But I am jumping to wild conclusions with nothing to base this on other than a hunch... Regardless it's the first thing I'd be checking. If you have data on your server you really want, then I'd try manually backing that up before I'd do anything else. Then boot with a Linux liveCD (even the TKL one should do, but make sure you run it live!) then fsck your HDD.

Mike's picture

.... and I will definitely try that when I can get the server offline.  The TKL server is on a separate HD from the mounted storage drives (which are working fine).  All the File Server (SFTP, FTP, CFS, etc.) functions are working great otherwise.

BUT (something I forgot to mention) the reason I got so into the TKLBAM and wanting to install Crashplan was because I had an epic fail on my UPS backup which was running the server.  It went into several violent reboot conniptions when the battery failed without any warning (BAD UPS!).  Then I had some problems with the File Server booting at all properly and ended up having to do some fsck to get things working again.

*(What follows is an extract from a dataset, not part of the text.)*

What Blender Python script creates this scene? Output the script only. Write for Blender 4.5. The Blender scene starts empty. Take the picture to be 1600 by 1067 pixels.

Is there a easy way to manually backup my users, groups, file server settings (SAMBA, etc.) and I can start over with a new HD for the Turnkey Server? (That is, if the fsck won't clean it up)?

Jeremy Davis's picture

And even if the fsck resolved the HDD corruption issues overall, I'd suspect that some important files got corrupted (and the file fragments moved by fsck - as they would've been by chkdsk were this a Win system under similar circumstance...). You could have a look in /lost+found and see if there is anything in there (that's where file fragments go AFAIK).

I would suggest that you create a new server as a VM and manually copy across what you think you'll need. I haven't tried this myself, so it is the blind leading the blind... But generally all settings should be found in /etc - so for Samba it'll be '/etc/samba'. A quick google turned up this thread which looks like it might be relevant (even though it's quite old and for a different distro, it should still be somewhat relevant). It mentions the need to include .tdb files (Samba backend DB files). More info on backing them up properly can be found in the Samba docs here and here. (which would hopefully avoid ths issues discussed in the previously linked thread).

I also found an interesting FAQ on backing up user files (ie /home/<user>) here that looks pretty comprehensive. It is important to note that you need to use tar or rsync when moving/copying user files so that you can preserve the ownership and permissions. The usual cp and mv commands will default the ownership and permissions to root.

For testing, you can change the IP of your VM to the same as your real server (obviously you'll need to unplug the cable from the real server or you'll get an IP conflict) so you can test everything works as it should. Once you have everything running correctly on your new VM, then you can use TKLBAM to migrate the VM back to a clean install on hardware (or better still go virtual all the way with a Hypervisor like Proxmox!).

It'd be great if you could document your progress and report back what works and what doesn't. I'm sure others would find the info useful.